The Fifth Circuit also cited Tull v. United States. There, the Supreme Court had held that in an action to obtain a civil penalty for violating the Clean Water Act, there was a right to a jury trial on the issue of liability because it "was a type of remedy at common law that could only be enforced in courts of law." However, the actual assessment of the civil penalty did not require a jury because there was no common law antecedent for assessing a penalty. Consequently, the Fifth Circuit concluded, because fraud was an action that would historically be brought in a court of law, a defendant in a civil fraud case likewise had a right to a jury trial.

A major problem with this analysis is that the Tull case involved agency enforcement in a court, not an administrative enforcement action. Because the case had been brought in court, the only question under the Seventh Amendment is whether this type of action is one that historically has been tried in courts of law. If so, then a jury is required by the Seventh Amendment.

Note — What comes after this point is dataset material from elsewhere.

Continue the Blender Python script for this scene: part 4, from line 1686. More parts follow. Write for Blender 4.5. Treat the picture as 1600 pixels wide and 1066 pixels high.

But this simply does not address what is required when it is not a case in a court of law. That turns on whether the case involves public rights. Clearly, enforcing the Clean Water Act's requirements by seeking a civil penalty for violations of the act is enforcing public rights. However, the Court in Tull never mentions public rights because they are irrelevant to whether a jury is required in a case in court. Had the U.S. Environmental Protection Agency (EPA) utilized its administrative enforcement mechanism (see 33 U.S.C. § 1319(g)), there would have been no right to a jury trial because it would have been enforcing public rights.

The above addresses the Seventh Amendment claim. The actual effect of the requirement for a jury trial on SEC enforcement can be overstated because prior to the Dodd-Frank Act, the SEC could only bring civil penalty actions in court and before a jury. Moreover, it is not clear when such a requirement would apply outside of a securities fraud context, in light of the court's reliance on the history of actions at law for fraud. For example, it would not appear to affect administrative civil penalty actions brought by EPA, the Occupational Safety and Health Administration, or the Federal Aviation Administration, to name a few agencies with administrative civil penalty authority.

Nevertheless, the Seventh Amendment issue was just one of three fatal arrows the Fifth Circuit shot at the SEC. The court's decision regarding the delegation of authority to bring an action administratively or judicially would remain if the SEC only sought injunctive relief. Thus, the SEC could not bring an injunctive enforcement action anywhere.

The final arrow, the protection of ALJs from removal except for cause, would under existing precedents simply allow the SEC, as well as all other multi-member agencies, to remove their ALJs at will. Perhaps the SEC and other agencies would even like that, although it is not clear why defendants like Jarkesy would. Perhaps it's because it would suggest that the entire concept of administrative enforcement would violate due process.